PAGLIA ON TAYLOR

In an appreciation of Elizabeth Taylor at salon.com, on the occasion of her death, Camille Paglia had some valuable things to say about screen acting:

. . . both Ava[Gardner] and Elizabeth [Taylor] at the beginning of
their careers didn't have command of basic technical skills,
particularly dialogue.  That's what people laud Meryl Streep for —
“Oh, her accents are so great; oh, her articulation is so perfect.” 
But she doesn't really live in her characters, she merely costumes
them.  Meryl Streep is always doing drag.  But it's so superficial.  It
all comes from the brain, not the heart or body.  Richard Burton, who
was supposed to become the next great Shakespearean actor after
Laurence Olivier, used to say how much he had learned from Elizabeth
about how to work with the camera.  Cinematic acting is extremely
understated.  The slightest little flick of an eyelid says an enormous
amount, and that's where Elizabeth Taylor was far superior to Meryl
Streep.  Streep is always cranking it and cranking it, working it and
working it, demanding that the audience bow down and “See what I”m
going through!  See what I'm doing for you!”  Streep is an intelligent,
good actress, but she doesn't come anywhere near Elizabeth Taylor on
the screen.  Because she wasn't a trained stage actress like Streep,
Taylor has vocal weaknesses — at high pitch, she can get a bit
screechy — which is perfect for Martha in “Who's Afraid of Virginia
Woolf” but not so good for Cleopatra.



Vocal technique can be learned, but the kind of instinctive knowledge about how to present oneself on screen, which Taylor had, seems to be innate.  If you look at early performances in bit roles by Grace Kelly, or at Audrey Hepburn's screen tests for Roman Holiday, you will note deficiencies in vocal technique which brand the actors as inexperienced in their craft, but you just don't care.  They are already stars.  John Ford saw it when he cast Kelly in Mogambo (below), her first important leading role in a film.  William Wyler saw it when he cast Hepburn in Roman Holiday (above), her first role of any kind in a film.

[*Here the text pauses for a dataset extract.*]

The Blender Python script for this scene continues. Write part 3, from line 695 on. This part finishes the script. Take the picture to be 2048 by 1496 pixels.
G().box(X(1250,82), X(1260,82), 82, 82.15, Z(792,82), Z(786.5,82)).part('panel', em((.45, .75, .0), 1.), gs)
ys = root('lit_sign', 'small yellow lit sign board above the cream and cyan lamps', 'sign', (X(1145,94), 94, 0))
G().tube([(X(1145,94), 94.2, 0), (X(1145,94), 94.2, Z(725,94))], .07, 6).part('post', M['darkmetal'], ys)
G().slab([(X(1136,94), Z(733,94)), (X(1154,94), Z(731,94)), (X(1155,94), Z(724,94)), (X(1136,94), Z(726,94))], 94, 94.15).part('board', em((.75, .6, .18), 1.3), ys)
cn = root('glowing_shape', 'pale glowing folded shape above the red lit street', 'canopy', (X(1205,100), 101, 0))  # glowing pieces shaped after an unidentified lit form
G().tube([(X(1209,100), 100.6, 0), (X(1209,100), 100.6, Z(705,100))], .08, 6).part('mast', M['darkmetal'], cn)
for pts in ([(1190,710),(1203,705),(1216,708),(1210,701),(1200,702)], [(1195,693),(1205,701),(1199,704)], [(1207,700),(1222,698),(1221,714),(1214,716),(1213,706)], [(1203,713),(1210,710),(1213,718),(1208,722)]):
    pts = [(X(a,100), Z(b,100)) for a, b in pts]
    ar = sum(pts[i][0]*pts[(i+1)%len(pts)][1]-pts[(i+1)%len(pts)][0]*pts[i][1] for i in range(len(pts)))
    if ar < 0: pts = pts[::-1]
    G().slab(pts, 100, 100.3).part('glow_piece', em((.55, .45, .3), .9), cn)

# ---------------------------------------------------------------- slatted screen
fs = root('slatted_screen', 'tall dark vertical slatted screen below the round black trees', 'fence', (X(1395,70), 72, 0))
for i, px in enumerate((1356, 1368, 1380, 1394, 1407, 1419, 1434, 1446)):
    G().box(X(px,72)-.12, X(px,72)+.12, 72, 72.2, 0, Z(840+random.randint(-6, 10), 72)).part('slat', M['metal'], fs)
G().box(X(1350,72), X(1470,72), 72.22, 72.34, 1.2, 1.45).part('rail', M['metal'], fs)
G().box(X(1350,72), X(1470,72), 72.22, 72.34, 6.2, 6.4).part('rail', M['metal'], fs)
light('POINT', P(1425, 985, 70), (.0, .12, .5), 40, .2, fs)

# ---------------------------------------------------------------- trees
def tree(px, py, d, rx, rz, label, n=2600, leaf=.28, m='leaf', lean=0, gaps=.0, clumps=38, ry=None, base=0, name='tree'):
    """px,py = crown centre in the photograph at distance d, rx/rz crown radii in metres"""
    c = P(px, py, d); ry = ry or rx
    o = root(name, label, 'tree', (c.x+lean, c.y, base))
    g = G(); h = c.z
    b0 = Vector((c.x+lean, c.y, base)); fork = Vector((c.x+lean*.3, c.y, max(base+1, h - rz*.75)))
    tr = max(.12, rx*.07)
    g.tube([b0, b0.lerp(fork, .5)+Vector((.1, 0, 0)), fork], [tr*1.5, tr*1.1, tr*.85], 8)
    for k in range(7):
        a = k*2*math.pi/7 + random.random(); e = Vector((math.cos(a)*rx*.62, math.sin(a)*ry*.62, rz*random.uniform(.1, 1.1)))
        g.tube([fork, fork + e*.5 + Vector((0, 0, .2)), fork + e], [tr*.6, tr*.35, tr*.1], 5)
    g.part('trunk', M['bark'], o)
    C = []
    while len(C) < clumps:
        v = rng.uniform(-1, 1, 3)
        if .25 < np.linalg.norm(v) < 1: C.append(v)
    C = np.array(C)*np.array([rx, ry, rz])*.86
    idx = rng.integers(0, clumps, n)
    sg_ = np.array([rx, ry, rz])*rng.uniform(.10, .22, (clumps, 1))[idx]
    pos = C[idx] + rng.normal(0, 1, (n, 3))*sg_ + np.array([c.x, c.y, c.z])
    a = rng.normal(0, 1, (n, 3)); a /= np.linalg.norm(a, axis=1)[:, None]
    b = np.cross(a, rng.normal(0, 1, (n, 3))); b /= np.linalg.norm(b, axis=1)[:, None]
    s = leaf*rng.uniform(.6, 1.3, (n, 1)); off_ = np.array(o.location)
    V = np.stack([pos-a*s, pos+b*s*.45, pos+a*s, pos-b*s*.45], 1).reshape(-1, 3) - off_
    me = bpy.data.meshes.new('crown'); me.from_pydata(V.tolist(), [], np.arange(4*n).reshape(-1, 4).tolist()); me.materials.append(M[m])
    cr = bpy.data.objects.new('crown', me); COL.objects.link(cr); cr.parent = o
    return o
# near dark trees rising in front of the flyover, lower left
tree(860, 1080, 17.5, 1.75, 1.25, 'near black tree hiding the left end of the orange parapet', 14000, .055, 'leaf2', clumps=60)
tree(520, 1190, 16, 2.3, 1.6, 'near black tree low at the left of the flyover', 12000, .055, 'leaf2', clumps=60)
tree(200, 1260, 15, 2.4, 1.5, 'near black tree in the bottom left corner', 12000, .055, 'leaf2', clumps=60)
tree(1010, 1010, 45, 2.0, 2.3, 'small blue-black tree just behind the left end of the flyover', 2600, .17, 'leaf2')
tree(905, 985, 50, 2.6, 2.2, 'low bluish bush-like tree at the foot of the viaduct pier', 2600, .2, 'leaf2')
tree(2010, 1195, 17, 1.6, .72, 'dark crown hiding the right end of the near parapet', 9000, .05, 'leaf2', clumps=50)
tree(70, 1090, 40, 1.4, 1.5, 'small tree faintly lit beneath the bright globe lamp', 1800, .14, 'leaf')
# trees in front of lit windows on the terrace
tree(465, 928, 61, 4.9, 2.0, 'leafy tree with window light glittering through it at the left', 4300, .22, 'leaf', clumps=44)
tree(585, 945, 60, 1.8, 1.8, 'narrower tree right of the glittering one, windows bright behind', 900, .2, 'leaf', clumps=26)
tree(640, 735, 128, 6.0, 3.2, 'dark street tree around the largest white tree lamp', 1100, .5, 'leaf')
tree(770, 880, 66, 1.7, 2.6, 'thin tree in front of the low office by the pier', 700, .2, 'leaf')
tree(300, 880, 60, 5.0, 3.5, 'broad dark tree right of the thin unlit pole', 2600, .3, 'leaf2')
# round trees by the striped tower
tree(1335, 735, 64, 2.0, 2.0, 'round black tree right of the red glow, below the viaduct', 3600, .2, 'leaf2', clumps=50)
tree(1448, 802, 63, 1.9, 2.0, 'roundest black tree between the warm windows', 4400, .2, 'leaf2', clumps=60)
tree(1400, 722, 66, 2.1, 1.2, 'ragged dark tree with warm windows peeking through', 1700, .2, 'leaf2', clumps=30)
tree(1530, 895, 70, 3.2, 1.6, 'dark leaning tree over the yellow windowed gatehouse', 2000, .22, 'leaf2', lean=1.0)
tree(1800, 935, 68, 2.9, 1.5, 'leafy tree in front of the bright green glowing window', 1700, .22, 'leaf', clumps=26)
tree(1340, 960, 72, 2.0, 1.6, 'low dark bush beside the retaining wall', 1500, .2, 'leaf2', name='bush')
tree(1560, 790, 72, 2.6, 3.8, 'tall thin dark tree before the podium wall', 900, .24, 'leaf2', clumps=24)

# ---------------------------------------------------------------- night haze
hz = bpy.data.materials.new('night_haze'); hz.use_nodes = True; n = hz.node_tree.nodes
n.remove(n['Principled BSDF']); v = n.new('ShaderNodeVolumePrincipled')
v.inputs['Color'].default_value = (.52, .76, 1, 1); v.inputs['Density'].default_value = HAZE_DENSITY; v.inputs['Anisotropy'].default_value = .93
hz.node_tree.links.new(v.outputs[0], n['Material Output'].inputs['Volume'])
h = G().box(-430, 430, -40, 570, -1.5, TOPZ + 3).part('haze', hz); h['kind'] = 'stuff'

Those two wily old veterans knew that what these actors had was magic, the kind that can't be acquired by any amount of training or experience.



In the studio era, new female acting prospects were put immediately into vocal training classes.  The techniques they learned were simple.  Young, inexperienced female actors have a tendency to speak in too high a register and don't know how to project when speaking softly, tending to swallow their words when trying to convey intimacy.  Lowering the voice and developing the capacity to project an intimate tone are tricks which almost anyone can learn.



Knowing how to move in cinematic space in a way that conveys character, knowing how to project thought (or just the illusion of thought) through the eyes — these are things an actor either has or doesn't have.  Vocal proficiency, as Paglia suggests, is the criterion many people use to judge acting, but it's other qualities that determine the ultimate effectiveness of a screen actor, and make actors stars.